[Written task] Retype the data below without altering anything.

[Supplied data]
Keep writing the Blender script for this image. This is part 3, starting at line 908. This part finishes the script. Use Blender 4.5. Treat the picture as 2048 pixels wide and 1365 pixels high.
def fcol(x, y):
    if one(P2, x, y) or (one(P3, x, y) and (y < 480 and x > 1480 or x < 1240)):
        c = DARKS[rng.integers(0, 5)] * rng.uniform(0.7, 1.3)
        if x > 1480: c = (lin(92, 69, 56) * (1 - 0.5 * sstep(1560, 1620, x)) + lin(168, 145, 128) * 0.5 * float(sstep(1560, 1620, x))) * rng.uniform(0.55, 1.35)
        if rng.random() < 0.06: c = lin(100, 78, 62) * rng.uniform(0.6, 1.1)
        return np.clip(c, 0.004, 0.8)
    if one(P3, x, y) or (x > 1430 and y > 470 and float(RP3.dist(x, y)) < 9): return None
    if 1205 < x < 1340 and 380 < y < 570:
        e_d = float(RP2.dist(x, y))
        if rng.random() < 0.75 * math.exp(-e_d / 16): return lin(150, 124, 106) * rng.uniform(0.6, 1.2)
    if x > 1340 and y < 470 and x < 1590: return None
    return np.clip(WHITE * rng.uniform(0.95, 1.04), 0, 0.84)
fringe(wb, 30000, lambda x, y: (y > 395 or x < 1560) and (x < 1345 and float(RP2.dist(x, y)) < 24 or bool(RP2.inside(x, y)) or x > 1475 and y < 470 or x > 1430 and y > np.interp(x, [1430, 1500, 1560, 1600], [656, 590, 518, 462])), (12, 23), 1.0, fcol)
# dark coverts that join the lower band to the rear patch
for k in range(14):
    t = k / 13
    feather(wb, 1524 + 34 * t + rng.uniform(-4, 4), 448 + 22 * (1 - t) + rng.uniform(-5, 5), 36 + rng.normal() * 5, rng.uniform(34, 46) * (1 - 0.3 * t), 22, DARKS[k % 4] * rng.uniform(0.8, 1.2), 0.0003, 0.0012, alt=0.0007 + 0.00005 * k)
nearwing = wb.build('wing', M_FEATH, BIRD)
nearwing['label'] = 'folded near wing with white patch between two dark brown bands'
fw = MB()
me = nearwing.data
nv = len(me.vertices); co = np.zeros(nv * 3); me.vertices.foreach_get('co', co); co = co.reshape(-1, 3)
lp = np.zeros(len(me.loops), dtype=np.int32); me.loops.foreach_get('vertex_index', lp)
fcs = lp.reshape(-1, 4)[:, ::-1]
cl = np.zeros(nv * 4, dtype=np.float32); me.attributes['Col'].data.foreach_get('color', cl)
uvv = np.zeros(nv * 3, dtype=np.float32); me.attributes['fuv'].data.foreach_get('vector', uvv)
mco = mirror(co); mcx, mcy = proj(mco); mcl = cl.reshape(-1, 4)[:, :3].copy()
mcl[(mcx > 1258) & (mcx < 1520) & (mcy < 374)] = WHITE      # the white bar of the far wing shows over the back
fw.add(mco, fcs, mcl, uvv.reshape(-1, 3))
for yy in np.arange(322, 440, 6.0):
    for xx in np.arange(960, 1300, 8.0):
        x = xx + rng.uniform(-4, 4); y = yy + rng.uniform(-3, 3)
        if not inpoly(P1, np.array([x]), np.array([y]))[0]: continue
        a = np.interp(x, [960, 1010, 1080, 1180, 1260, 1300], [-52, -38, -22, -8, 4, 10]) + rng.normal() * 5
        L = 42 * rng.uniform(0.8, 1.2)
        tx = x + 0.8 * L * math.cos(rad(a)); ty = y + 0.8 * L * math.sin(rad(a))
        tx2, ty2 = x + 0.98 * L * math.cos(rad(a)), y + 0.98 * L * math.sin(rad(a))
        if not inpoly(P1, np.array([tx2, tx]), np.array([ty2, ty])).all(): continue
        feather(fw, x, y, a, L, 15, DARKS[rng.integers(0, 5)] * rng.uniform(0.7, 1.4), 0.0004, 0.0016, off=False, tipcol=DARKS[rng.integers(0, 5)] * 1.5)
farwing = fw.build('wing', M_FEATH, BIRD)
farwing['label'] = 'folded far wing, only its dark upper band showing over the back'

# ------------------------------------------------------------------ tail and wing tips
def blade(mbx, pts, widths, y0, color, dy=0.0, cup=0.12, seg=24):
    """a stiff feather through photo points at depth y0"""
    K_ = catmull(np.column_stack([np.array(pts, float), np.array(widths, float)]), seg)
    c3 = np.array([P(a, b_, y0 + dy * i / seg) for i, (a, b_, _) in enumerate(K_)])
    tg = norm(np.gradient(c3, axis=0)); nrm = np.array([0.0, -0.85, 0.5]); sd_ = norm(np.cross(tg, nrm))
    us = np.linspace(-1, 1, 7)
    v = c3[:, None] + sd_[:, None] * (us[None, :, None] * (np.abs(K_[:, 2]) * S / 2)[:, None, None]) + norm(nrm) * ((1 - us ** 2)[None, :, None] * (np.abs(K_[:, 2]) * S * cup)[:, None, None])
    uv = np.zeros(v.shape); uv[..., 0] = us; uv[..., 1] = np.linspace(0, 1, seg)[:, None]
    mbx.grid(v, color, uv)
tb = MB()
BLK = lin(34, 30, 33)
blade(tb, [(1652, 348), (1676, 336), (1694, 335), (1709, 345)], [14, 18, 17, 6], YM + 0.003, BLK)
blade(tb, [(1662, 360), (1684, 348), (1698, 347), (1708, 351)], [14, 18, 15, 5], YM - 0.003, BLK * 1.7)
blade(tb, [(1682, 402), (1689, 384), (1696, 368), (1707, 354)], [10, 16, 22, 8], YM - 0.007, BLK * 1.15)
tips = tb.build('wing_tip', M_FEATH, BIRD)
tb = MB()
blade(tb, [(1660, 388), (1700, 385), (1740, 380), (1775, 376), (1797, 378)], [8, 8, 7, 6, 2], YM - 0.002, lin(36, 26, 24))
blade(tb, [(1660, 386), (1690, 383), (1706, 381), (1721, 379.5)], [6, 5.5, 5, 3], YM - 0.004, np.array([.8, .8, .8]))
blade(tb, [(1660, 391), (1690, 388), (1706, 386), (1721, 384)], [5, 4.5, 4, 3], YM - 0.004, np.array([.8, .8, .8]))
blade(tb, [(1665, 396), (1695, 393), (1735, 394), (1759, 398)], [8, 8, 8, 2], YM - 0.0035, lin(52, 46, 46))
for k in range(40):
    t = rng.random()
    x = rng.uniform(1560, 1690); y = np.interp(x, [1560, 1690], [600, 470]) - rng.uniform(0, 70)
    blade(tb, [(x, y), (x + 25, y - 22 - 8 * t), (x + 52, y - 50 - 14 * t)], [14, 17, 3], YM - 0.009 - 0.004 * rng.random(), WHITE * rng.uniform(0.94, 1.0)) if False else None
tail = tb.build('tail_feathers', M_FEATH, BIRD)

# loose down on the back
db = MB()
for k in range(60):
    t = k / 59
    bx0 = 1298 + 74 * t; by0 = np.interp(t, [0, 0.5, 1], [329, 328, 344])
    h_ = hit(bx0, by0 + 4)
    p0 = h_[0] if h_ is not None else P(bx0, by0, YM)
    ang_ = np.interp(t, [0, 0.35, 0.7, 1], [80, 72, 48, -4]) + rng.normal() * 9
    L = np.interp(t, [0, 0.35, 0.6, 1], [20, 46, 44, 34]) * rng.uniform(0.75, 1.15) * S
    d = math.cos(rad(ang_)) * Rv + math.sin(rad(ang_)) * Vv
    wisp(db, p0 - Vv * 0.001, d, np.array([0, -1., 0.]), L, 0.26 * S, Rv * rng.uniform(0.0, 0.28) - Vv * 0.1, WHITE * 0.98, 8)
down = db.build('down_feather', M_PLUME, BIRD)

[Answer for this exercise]
Keep writing the Blender script for this image. This is part 3, starting at line 908. This part finishes the script. Use Blender 4.5. Treat the picture as 2048 pixels wide and 1365 pixels high.
def fcol(x, y):
    if one(P2, x, y) or (one(P3, x, y) and (y < 480 and x > 1480 or x < 1240)):
        c = DARKS[rng.integers(0, 5)] * rng.uniform(0.7, 1.3)
        if x > 1480: c = (lin(92, 69, 56) * (1 - 0.5 * sstep(1560, 1620, x)) + lin(168, 145, 128) * 0.5 * float(sstep(1560, 1620, x))) * rng.uniform(0.55, 1.35)
        if rng.random() < 0.06: c = lin(100, 78, 62) * rng.uniform(0.6, 1.1)
        return np.clip(c, 0.004, 0.8)
    if one(P3, x, y) or (x > 1430 and y > 470 and float(RP3.dist(x, y)) < 9): return None
    if 1205 < x < 1340 and 380 < y < 570:
        e_d = float(RP2.dist(x, y))
        if rng.random() < 0.75 * math.exp(-e_d / 16): return lin(150, 124, 106) * rng.uniform(0.6, 1.2)
    if x > 1340 and y < 470 and x < 1590: return None
    return np.clip(WHITE * rng.uniform(0.95, 1.04), 0, 0.84)
fringe(wb, 30000, lambda x, y: (y > 395 or x < 1560) and (x < 1345 and float(RP2.dist(x, y)) < 24 or bool(RP2.inside(x, y)) or x > 1475 and y < 470 or x > 1430 and y > np.interp(x, [1430, 1500, 1560, 1600], [656, 590, 518, 462])), (12, 23), 1.0, fcol)
# dark coverts that join the lower band to the rear patch
for k in range(14):
    t = k / 13
    feather(wb, 1524 + 34 * t + rng.uniform(-4, 4), 448 + 22 * (1 - t) + rng.uniform(-5, 5), 36 + rng.normal() * 5, rng.uniform(34, 46) * (1 - 0.3 * t), 22, DARKS[k % 4] * rng.uniform(0.8, 1.2), 0.0003, 0.0012, alt=0.0007 + 0.00005 * k)
nearwing = wb.build('wing', M_FEATH, BIRD)
nearwing['label'] = 'folded near wing with white patch between two dark brown bands'
fw = MB()
me = nearwing.data
nv = len(me.vertices); co = np.zeros(nv * 3); me.vertices.foreach_get('co', co); co = co.reshape(-1, 3)
lp = np.zeros(len(me.loops), dtype=np.int32); me.loops.foreach_get('vertex_index', lp)
fcs = lp.reshape(-1, 4)[:, ::-1]
cl = np.zeros(nv * 4, dtype=np.float32); me.attributes['Col'].data.foreach_get('color', cl)
uvv = np.zeros(nv * 3, dtype=np.float32); me.attributes['fuv'].data.foreach_get('vector', uvv)
mco = mirror(co); mcx, mcy = proj(mco); mcl = cl.reshape(-1, 4)[:, :3].copy()
mcl[(mcx > 1258) & (mcx < 1520) & (mcy < 374)] = WHITE      # the white bar of the far wing shows over the back
fw.add(mco, fcs, mcl, uvv.reshape(-1, 3))
for yy in np.arange(322, 440, 6.0):
    for xx in np.arange(960, 1300, 8.0):
        x = xx + rng.uniform(-4, 4); y = yy + rng.uniform(-3, 3)
        if not inpoly(P1, np.array([x]), np.array([y]))[0]: continue
        a = np.interp(x, [960, 1010, 1080, 1180, 1260, 1300], [-52, -38, -22, -8, 4, 10]) + rng.normal() * 5
        L = 42 * rng.uniform(0.8, 1.2)
        tx = x + 0.8 * L * math.cos(rad(a)); ty = y + 0.8 * L * math.sin(rad(a))
        tx2, ty2 = x + 0.98 * L * math.cos(rad(a)), y + 0.98 * L * math.sin(rad(a))
        if not inpoly(P1, np.array([tx2, tx]), np.array([ty2, ty])).all(): continue
        feather(fw, x, y, a, L, 15, DARKS[rng.integers(0, 5)] * rng.uniform(0.7, 1.4), 0.0004, 0.0016, off=False, tipcol=DARKS[rng.integers(0, 5)] * 1.5)
farwing = fw.build('wing', M_FEATH, BIRD)
farwing['label'] = 'folded far wing, only its dark upper band showing over the back'

# ------------------------------------------------------------------ tail and wing tips
def blade(mbx, pts, widths, y0, color, dy=0.0, cup=0.12, seg=24):
    """a stiff feather through photo points at depth y0"""
    K_ = catmull(np.column_stack([np.array(pts, float), np.array(widths, float)]), seg)
    c3 = np.array([P(a, b_, y0 + dy * i / seg) for i, (a, b_, _) in enumerate(K_)])
    tg = norm(np.gradient(c3, axis=0)); nrm = np.array([0.0, -0.85, 0.5]); sd_ = norm(np.cross(tg, nrm))
    us = np.linspace(-1, 1, 7)
    v = c3[:, None] + sd_[:, None] * (us[None, :, None] * (np.abs(K_[:, 2]) * S / 2)[:, None, None]) + norm(nrm) * ((1 - us ** 2)[None, :, None] * (np.abs(K_[:, 2]) * S * cup)[:, None, None])
    uv = np.zeros(v.shape); uv[..., 0] = us; uv[..., 1] = np.linspace(0, 1, seg)[:, None]
    mbx.grid(v, color, uv)
tb = MB()
BLK = lin(34, 30, 33)
blade(tb, [(1652, 348), (1676, 336), (1694, 335), (1709, 345)], [14, 18, 17, 6], YM + 0.003, BLK)
blade(tb, [(1662, 360), (1684, 348), (1698, 347), (1708, 351)], [14, 18, 15, 5], YM - 0.003, BLK * 1.7)
blade(tb, [(1682, 402), (1689, 384), (1696, 368), (1707, 354)], [10, 16, 22, 8], YM - 0.007, BLK * 1.15)
tips = tb.build('wing_tip', M_FEATH, BIRD)
tb = MB()
blade(tb, [(1660, 388), (1700, 385), (1740, 380), (1775, 376), (1797, 378)], [8, 8, 7, 6, 2], YM - 0.002, lin(36, 26, 24))
blade(tb, [(1660, 386), (1690, 383), (1706, 381), (1721, 379.5)], [6, 5.5, 5, 3], YM - 0.004, np.array([.8, .8, .8]))
blade(tb, [(1660, 391), (1690, 388), (1706, 386), (1721, 384)], [5, 4.5, 4, 3], YM - 0.004, np.array([.8, .8, .8]))
blade(tb, [(1665, 396), (1695, 393), (1735, 394), (1759, 398)], [8, 8, 8, 2], YM - 0.0035, lin(52, 46, 46))
for k in range(40):
    t = rng.random()
    x = rng.uniform(1560, 1690); y = np.interp(x, [1560, 1690], [600, 470]) - rng.uniform(0, 70)
    blade(tb, [(x, y), (x + 25, y - 22 - 8 * t), (x + 52, y - 50 - 14 * t)], [14, 17, 3], YM - 0.009 - 0.004 * rng.random(), WHITE * rng.uniform(0.94, 1.0)) if False else None
tail = tb.build('tail_feathers', M_FEATH, BIRD)

# loose down on the back
db = MB()
for k in range(60):
    t = k / 59
    bx0 = 1298 + 74 * t; by0 = np.interp(t, [0, 0.5, 1], [329, 328, 344])
    h_ = hit(bx0, by0 + 4)
    p0 = h_[0] if h_ is not None else P(bx0, by0, YM)
    ang_ = np.interp(t, [0, 0.35, 0.7, 1], [80, 72, 48, -4]) + rng.normal() * 9
    L = np.interp(t, [0, 0.35, 0.6, 1], [20, 46, 44, 34]) * rng.uniform(0.75, 1.15) * S
    d = math.cos(rad(ang_)) * Rv + math.sin(rad(ang_)) * Vv
    wisp(db, p0 - Vv * 0.001, d, np.array([0, -1., 0.]), L, 0.26 * S, Rv * rng.uniform(0.0, 0.28) - Vv * 0.1, WHITE * 0.98, 8)
down = db.build('down_feather', M_PLUME, BIRD)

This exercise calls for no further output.